Modern dünyanın İslam medeniyetinde meydana getirdiği yıkım ve sarsıntılar karşısında modernlikle yüzleşmekten kaçınmadan kendini üretebilme tecrübesinin hasılası olarak okunabilir. Bu çerçevede gelenekle sorunlu, teknik anlamdaki İslamcılıkla gücünü gelenekten alıp modern dünyada var olarak onu dönüştürme çabasındaki İslamcılık bu ortak paydada birleşir.
Gelenek sahibi olmakla geleneksel olmak nasıl farklı ise modernliğe cevap geliştirmekle modernist olmak arasında da benzer türden bir ilişki vardır. Modernliğin hayatı kuşatan, yerleşik her değeri çürüten, sermayenin teknolojiyi yedeğine alarak alternatif hayat tarzlarını, insan tekinin varoluşsal konumunu tehdit eden, müteal olanı dışlayan bir toplum önermesine karşı inanca dayalı bir toplum modelini inşa çağrısını karıştırmamak gerek. Modern dünyada yaşayarak var olmayı; yaşadığı çağı dönüştürürken tekelciliğe karşı adaleti, paylaşımı, bireyselciliğe karşı dayanışmayı, insan haysiyetini, insanın özgürleşmesini önceleyen bir temel tasarım... 'Sosyolojikleştirilmiş' bir İslam görmek isteyenlerin modern dünyada yükselen İslamcılığın vahiy esaslı olmasını, tarihsel birikimi çoğaltarak gelenek ve tarih muhasebesi yapma cesareti göstermesini kavrayamadıkları gibi mutlak hakikat bilgisine sahip olmanın çağın dışına düşmeyi gerektirmediğini de anlamakta zorlanmaları tam da modern bir zihnin tezahürüdür.

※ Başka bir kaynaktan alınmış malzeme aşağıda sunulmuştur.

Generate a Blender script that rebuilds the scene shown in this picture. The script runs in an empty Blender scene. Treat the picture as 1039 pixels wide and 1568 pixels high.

İslamcılığın modern dünyada doğması ile modernizmin ürünü olması arasındaki farkı atlayanlar her şeyden önce bazı sorulara cevap vermek zorundalar. İslamcılığın, İslami duyarlılığın yükselişinin modernliğin sonucu olduğunu iddia edebilmek için en azından basit birkaç gerekçe gösterilmeli. Kaldı ki, pozitivist olmakla vahyin mutlaklığı savunulabilir mi? Ya da maddi medeniyetin tahakkümüne karşı bir cevap geliştirirken İslamcılığın beslendiği geleneği yok sayması mümkün müydü? En azından bunların tartışılıyor olmasıyla modernlikle hesaplaşmaya girildiği gerçeği göz ardı edilemez.